Ce père sans travail, isolé dans la vie comme dans sa tête se repose alors sur son fils, seul capable de le suivre dans ses délires, seul être qui puisse l'admirer et l'écouter même si c'est parfois à l'insu de son plein gré. Comme à son habitude Améris opte pour un style qui flirte avec la comédie, un ton faussement léger, une fantaisie acidulé pourrait faire croire à du bonheur mais il s'agit bien d'un drame, familial et psycho-social qui va même ouvrir sur une porte derrière laquelle il pourrait faire froid dans le dos. Le réalisateur signe sur ce point une atmosphère fluctuante toute en nuance singulière et judicieuse car on reste du point de vue de l'enfant. L'effet miroir passant du père au fils est aussi intéressant, où comment un enfant peut mimétiser son père alors qu'au fond il n'est sans doute pas dupe du délire paranoïaque. Outre la logique évolutive des syndrômes psychologiques, du style et du climax la force du film est aussi le jeu des acteurs et de la direction d'acteur avec un équilibre parfait entre les interprètes et leur personnage respectif. Le jeune Jules Lefebvre joue bien sans pour autant impressionner, sans doute aussi pas aider par un personnage d'enfant qui semble assez naïf pour ses 11 ans, surtout quand un autre s'avère tout aussi peu malin (ou du moins l'excuse de la fille est franchement tiré par les cheveux).
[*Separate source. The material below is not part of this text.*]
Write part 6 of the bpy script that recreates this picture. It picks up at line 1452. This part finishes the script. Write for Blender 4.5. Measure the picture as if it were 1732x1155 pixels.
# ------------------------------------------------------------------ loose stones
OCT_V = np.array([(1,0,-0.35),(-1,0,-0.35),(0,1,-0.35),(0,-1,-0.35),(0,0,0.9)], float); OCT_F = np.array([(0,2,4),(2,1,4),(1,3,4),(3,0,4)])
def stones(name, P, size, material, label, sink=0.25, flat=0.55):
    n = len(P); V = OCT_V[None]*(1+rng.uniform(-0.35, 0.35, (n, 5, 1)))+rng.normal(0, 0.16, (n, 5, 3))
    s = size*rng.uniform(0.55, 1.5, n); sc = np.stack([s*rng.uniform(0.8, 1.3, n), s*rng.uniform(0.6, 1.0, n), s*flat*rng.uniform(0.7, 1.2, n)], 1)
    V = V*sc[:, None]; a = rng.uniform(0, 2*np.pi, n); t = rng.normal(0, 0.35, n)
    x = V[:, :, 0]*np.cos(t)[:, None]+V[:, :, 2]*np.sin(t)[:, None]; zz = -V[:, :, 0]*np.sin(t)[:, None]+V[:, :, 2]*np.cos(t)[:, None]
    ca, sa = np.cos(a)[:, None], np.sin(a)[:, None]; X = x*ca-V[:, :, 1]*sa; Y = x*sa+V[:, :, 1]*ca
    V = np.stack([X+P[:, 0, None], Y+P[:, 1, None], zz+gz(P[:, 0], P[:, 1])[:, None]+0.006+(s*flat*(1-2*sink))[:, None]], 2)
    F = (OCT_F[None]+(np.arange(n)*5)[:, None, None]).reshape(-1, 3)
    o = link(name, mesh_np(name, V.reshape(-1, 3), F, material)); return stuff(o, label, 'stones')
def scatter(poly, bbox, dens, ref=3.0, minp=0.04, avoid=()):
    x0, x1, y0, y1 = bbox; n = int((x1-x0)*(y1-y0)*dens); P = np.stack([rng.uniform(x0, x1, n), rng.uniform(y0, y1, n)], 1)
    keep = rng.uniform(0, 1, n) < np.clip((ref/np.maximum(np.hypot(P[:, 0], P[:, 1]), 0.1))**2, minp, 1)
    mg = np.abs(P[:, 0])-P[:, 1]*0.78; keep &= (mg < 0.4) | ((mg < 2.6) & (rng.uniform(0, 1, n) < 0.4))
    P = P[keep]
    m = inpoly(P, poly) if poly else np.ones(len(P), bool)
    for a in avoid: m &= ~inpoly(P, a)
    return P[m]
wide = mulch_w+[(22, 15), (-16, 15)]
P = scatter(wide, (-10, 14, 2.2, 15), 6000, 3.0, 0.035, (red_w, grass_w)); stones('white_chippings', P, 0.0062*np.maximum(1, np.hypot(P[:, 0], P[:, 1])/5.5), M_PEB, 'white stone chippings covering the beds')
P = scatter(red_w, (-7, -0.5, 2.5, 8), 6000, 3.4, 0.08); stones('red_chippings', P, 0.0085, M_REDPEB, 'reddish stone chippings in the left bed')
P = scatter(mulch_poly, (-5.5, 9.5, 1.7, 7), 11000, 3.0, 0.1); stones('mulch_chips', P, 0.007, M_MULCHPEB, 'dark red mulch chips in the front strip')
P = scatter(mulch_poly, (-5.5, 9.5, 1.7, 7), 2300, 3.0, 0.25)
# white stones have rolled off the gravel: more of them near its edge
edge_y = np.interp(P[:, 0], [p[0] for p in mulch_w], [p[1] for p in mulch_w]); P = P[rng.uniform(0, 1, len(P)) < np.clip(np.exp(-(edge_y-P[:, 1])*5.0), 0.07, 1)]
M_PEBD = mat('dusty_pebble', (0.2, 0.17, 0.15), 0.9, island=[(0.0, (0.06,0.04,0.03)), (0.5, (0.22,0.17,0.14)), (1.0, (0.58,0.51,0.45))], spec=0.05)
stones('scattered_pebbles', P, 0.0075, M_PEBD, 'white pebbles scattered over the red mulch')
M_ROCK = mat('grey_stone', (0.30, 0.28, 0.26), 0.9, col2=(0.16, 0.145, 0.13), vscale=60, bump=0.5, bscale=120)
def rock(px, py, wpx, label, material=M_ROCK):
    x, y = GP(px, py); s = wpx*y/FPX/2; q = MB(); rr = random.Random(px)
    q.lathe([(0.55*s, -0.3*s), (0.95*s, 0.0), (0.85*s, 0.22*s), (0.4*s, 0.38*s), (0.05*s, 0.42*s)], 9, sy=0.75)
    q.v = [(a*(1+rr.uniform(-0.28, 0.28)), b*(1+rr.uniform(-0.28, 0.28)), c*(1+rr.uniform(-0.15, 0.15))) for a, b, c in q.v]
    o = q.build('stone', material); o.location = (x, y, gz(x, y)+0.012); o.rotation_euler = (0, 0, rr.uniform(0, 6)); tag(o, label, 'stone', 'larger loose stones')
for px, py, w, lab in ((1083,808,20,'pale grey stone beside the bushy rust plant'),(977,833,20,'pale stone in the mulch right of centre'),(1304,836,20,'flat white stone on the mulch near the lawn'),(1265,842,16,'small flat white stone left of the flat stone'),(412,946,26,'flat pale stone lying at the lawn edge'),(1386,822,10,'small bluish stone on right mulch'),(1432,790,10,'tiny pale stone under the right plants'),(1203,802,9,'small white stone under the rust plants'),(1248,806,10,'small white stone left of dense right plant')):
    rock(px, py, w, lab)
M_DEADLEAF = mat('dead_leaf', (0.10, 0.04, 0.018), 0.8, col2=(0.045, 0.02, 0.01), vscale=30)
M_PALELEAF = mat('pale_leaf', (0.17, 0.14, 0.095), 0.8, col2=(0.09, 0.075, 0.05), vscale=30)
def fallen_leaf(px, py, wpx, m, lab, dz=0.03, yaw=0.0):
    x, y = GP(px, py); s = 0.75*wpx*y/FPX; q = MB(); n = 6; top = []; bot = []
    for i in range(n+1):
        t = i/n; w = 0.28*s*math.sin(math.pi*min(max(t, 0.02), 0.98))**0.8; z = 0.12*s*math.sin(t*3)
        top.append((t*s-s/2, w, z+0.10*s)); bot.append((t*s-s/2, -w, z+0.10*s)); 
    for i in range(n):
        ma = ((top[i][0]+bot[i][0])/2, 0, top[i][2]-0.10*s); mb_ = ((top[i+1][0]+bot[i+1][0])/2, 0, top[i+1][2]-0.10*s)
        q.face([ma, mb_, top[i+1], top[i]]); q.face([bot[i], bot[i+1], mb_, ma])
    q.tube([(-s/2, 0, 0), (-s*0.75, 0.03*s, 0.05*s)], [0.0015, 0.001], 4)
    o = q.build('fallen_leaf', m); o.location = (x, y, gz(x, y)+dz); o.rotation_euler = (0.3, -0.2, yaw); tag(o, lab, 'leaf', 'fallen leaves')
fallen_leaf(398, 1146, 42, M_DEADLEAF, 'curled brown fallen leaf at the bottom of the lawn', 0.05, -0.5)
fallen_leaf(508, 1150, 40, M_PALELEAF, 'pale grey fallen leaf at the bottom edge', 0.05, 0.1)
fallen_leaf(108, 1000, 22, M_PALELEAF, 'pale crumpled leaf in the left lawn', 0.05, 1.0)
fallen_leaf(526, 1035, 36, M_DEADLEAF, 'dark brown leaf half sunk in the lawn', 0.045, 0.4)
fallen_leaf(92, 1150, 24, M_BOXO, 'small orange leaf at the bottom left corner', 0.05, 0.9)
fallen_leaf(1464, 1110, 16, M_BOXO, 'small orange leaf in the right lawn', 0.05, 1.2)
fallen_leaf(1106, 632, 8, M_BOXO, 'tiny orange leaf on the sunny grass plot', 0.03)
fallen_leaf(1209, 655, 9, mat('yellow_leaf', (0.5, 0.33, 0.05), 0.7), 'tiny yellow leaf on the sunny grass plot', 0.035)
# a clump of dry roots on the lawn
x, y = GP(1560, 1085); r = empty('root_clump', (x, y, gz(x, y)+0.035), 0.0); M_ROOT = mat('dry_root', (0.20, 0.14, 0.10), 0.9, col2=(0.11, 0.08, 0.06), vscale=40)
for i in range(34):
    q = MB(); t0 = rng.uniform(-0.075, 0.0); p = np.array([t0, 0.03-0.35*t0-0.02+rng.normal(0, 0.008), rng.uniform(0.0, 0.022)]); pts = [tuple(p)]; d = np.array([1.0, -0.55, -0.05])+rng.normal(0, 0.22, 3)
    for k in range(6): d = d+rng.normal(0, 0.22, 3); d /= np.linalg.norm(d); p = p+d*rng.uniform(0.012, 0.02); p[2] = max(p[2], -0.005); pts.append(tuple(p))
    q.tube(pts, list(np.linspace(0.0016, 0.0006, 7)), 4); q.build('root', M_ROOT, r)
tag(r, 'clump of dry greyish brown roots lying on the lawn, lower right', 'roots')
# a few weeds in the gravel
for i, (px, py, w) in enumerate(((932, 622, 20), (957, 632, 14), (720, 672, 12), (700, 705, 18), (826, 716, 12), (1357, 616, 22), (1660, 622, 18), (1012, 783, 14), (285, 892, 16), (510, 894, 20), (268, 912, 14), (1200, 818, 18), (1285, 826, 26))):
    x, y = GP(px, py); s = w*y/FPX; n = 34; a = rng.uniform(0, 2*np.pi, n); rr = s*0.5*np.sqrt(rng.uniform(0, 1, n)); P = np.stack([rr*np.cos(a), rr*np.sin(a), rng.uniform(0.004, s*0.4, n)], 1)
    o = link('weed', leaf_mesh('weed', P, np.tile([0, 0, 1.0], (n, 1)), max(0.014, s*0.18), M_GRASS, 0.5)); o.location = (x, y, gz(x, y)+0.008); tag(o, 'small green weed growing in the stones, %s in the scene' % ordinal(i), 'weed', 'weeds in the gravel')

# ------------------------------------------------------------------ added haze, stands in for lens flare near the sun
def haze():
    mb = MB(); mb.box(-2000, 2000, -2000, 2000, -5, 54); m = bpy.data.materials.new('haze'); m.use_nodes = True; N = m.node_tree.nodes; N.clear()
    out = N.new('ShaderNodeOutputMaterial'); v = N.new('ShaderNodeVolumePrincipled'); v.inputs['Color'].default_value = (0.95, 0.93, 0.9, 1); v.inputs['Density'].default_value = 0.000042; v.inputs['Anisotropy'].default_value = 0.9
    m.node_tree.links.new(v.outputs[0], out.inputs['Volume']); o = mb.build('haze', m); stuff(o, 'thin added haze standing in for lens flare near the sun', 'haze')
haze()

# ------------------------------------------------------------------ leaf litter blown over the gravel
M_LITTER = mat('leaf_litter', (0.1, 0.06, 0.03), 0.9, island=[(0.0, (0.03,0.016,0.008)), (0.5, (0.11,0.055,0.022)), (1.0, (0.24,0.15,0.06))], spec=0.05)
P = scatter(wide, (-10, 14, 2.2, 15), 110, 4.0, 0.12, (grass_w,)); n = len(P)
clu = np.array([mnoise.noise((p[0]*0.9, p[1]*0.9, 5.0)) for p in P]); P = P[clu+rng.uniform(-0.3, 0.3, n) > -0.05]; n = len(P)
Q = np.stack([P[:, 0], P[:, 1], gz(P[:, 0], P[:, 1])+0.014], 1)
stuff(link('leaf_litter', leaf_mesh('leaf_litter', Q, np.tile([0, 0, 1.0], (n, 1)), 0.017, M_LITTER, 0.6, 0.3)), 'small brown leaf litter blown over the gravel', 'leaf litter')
Poelvoorde est parfait, impressionnant quand il est violent et dangereux, touchant quand il est en mode complice père-fils. Audrey Dana est sans doute l'atout coeur en maman soumise, peureuse aussi mais tellement aimante. Son personnage prend toute sa place dans une scène finale qui tire la larme l'oeil. On pourrait chipoter sur le fait que le réalisateur a atténué la violence du père (on ne peut pas dire que l'enfant est battu dans le contexte du film), mais la plupart du temps ce qui gêne (naïveté des enfants aussi) est souvent compenser par une justification psychologique crédible et cohérente. Notons aussi quelques séquences marquantes émotionnellement, comme la ceinture, le rendez-vous ultime chez le directeur où le "comble de la carpe". Améris signe donc un drame familial terrifiant et émouvant, déchirant même à la fin. Un très beau film à conseiller.